My San Francisco visit was capped by a pre-Christmas concert featuring British pianist Terry Disley, whose top-drawer “Big Experience” jazz septet — Disley, the incomparable, clear-toned Erik Jekabson, subtle on both trumpet and flugelhorn (exceedingly hard to do, and bravo), Joe Cohen’s big warm tones on alto and tenor sax, Sheldon Brown rhapsodic on flute, clarinet, soprano and tenor sax, Gary Brown on bass, Jason Lewis on drums and dancing heartthrob Marquinho Brasil on percussion — performed “The Jazzcracker Suite,” a Miles Davis/Bill Evans meet Tchaikovsky mashup featuring familiar themes from the “Nutcracker Suite.” Disley’s a former studio pianist/keyboardist for UK rockers like Paul McCartney, Bryan Ferry, Van Morrison, Mick Jagger and Madness, among many others. His piano style and arrangements are light, smooth and engaging; his sound reminded me of Dave Brubeck’s “Take Five” and Vince Guaraldi’s “Peanuts Theme,” both of whom Disley’s played in tribute. His musical choices are accessible and smart, and he’s made himself popular introducing listeners to fresh, tuneful jazz, which is a fine goal, as jazz, like sushi, is not everyone’s cup of tea. Disley’s got chops to spare, but he knows how to restrain himself, letting his stellar band take most of the honors. I left replete with sushi and new twists on old works ringing in my ears.
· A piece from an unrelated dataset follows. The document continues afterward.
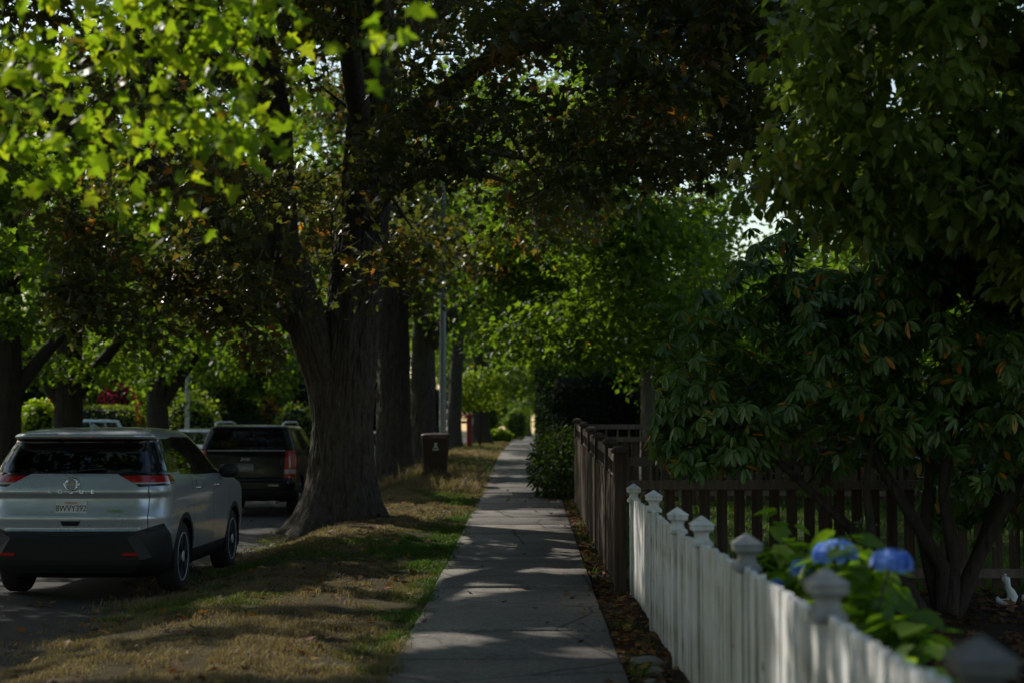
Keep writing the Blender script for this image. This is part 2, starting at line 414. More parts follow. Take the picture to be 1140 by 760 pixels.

Having had my appetite whetted by the Jazzcracker, I had to stop in to see the Cuban-born Boston-based Jose Mateo’s ballet company performing The Nutcracker, the story of a young girl, and an enchanted prince trapped in a wooden nutcracker, who’s saved, naturally, by the girl, with help from her dollmaker Godfather, from rats and other perils, and is elevated beyond his former status to become King of the Land of the Sweets. The musical themes give scope for a large corps de ballet of children, adolescents, and adults to dance the story of the enchantment and rescue, and the reception in the Land of the Sweets at which the brave girl and the Prince are feted with delicious treats from many cultures, and performances that culminate in an elaborate pas de deux. My friend and daughter of my hosts, Kate, was part of the technical crew, which is how I got the inside scoop, and my neighbor in the orchestra was a small girl whose classmates were among the “polichinelles,” or bon-bons, in the Land of the Sweets, which is how I got to see the ballet through a happy child’s eyes. Mateo himself was fabulous as the Godfather, and the entire company was delicious. Food, holiday food, a feast for all the senses. Wish you’d been there.